→ Directive: Starting at the first line of the data below, retype every line up to and including the one containing "slab([(xr(-6.05 - J), -6.05".

→ Provided data:
※ ※ ※

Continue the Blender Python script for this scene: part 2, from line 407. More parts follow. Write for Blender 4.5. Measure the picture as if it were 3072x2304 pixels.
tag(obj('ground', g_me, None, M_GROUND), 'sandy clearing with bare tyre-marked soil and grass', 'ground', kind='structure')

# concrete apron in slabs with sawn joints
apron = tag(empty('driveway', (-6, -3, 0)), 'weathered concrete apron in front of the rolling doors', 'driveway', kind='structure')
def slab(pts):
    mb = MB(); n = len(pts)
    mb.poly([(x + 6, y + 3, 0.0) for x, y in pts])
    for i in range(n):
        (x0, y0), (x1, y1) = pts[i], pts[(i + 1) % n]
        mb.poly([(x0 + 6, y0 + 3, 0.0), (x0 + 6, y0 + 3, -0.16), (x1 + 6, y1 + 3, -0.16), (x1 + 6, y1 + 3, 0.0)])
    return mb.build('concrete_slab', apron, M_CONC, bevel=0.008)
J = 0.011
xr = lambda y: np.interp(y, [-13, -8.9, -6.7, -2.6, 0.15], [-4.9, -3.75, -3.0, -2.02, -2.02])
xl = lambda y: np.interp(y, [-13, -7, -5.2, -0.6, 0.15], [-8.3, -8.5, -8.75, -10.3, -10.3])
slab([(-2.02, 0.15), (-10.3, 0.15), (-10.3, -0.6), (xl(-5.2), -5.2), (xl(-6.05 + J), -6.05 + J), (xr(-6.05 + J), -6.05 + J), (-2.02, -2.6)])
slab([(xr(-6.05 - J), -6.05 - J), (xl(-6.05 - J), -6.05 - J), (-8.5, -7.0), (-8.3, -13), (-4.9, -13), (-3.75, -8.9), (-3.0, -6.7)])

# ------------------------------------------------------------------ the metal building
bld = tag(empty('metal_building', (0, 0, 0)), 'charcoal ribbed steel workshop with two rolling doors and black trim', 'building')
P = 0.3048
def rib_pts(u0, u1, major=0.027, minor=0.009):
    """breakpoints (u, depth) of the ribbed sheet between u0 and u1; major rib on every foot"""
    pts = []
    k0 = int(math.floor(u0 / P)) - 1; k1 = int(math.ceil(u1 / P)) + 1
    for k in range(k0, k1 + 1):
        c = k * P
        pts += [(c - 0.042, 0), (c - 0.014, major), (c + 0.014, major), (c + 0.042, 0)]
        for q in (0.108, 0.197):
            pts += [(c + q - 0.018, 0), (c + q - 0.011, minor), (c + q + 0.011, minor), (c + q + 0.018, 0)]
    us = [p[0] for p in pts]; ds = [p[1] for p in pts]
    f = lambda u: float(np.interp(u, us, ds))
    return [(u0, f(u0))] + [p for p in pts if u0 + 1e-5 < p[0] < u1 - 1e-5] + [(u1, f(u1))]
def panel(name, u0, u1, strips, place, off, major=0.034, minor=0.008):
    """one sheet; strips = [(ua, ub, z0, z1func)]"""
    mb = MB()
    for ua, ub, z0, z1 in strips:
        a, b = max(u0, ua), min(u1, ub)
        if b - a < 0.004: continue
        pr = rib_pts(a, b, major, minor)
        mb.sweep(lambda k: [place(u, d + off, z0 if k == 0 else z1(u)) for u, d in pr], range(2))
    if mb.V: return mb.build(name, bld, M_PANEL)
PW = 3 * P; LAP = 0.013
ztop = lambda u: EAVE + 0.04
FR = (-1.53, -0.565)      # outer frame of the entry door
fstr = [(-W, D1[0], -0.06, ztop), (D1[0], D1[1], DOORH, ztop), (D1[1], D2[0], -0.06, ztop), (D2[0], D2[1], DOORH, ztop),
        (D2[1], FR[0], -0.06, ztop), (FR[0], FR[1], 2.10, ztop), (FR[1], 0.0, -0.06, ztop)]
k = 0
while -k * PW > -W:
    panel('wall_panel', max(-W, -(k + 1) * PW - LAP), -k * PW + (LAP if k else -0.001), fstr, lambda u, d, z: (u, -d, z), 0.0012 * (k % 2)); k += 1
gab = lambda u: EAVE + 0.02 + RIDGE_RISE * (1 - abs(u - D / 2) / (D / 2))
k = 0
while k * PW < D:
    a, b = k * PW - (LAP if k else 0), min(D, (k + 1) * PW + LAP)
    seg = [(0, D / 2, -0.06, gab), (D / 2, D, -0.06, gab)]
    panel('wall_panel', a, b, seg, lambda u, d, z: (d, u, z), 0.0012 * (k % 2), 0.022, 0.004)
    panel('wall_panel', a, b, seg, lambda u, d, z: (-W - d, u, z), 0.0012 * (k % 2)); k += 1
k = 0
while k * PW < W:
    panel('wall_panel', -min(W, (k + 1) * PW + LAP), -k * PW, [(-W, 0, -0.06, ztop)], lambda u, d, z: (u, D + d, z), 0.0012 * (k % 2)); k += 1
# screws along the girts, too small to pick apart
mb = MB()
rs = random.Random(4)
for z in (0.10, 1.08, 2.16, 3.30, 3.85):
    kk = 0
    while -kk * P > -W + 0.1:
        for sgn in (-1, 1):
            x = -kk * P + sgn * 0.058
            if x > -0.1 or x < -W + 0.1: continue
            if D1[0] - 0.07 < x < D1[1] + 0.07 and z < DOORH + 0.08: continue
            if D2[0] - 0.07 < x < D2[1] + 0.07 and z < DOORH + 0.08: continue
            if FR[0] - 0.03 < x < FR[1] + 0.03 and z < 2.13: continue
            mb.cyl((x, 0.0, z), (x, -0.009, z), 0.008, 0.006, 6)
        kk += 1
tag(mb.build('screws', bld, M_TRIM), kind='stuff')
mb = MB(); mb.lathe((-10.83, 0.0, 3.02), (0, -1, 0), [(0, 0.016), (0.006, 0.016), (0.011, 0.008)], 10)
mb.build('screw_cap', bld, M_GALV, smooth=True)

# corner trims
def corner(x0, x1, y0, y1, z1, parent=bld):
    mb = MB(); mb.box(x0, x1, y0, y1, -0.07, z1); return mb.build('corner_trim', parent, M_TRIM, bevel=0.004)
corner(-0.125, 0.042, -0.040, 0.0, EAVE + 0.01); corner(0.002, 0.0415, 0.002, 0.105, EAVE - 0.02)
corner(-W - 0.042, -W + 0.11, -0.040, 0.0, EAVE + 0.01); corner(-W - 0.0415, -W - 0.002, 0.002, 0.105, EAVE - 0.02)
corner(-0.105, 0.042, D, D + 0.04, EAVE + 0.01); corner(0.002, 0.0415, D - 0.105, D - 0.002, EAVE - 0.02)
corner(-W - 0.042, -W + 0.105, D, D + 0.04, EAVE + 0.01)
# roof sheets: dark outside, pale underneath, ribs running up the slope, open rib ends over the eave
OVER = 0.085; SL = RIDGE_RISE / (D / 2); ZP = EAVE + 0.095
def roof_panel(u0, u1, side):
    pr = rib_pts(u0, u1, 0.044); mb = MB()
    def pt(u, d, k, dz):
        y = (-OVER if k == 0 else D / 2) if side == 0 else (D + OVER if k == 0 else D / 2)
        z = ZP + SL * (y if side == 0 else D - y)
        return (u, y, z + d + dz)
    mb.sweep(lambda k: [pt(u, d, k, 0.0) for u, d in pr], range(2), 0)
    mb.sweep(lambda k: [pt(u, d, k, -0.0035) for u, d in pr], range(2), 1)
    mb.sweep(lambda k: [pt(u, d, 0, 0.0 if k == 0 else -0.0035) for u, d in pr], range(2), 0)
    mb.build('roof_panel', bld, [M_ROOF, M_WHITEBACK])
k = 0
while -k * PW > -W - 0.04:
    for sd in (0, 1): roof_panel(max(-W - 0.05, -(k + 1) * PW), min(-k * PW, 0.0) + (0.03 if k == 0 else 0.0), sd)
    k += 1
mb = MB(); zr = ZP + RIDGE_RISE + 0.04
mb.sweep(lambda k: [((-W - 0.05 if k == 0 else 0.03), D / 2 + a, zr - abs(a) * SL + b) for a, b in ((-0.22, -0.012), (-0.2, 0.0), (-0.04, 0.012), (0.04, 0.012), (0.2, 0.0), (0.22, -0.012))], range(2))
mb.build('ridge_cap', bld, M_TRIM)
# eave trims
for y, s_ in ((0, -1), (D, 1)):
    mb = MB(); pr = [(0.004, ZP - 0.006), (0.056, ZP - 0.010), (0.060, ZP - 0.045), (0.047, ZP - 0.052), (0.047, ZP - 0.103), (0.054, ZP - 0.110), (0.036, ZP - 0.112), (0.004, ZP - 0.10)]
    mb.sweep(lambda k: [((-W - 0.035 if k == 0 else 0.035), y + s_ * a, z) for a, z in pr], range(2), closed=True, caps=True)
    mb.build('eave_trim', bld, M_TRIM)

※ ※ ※

→ Answer to this exercise:
Continue the Blender Python script for this scene: part 2, from line 407. More parts follow. Write for Blender 4.5. Measure the picture as if it were 3072x2304 pixels.
tag(obj('ground', g_me, None, M_GROUND), 'sandy clearing with bare tyre-marked soil and grass', 'ground', kind='structure')

# concrete apron in slabs with sawn joints
apron = tag(empty('driveway', (-6, -3, 0)), 'weathered concrete apron in front of the rolling doors', 'driveway', kind='structure')
def slab(pts):
    mb = MB(); n = len(pts)
    mb.poly([(x + 6, y + 3, 0.0) for x, y in pts])
    for i in range(n):
        (x0, y0), (x1, y1) = pts[i], pts[(i + 1) % n]
        mb.poly([(x0 + 6, y0 + 3, 0.0), (x0 + 6, y0 + 3, -0.16), (x1 + 6, y1 + 3, -0.16), (x1 + 6, y1 + 3, 0.0)])
    return mb.build('concrete_slab', apron, M_CONC, bevel=0.008)
J = 0.011
xr = lambda y: np.interp(y, [-13, -8.9, -6.7, -2.6, 0.15], [-4.9, -3.75, -3.0, -2.02, -2.02])
xl = lambda y: np.interp(y, [-13, -7, -5.2, -0.6, 0.15], [-8.3, -8.5, -8.75, -10.3, -10.3])
slab([(-2.02, 0.15), (-10.3, 0.15), (-10.3, -0.6), (xl(-5.2), -5.2), (xl(-6.05 + J), -6.05 + J), (xr(-6.05 + J), -6.05 + J), (-2.02, -2.6)])
slab([(xr(-6.05 - J), -6.05 - J), (xl(-6.05 - J), -6.05 - J), (-8.5, -7.0), (-8.3, -13), (-4.9, -13), (-3.75, -8.9), (-3.0, -6.7)])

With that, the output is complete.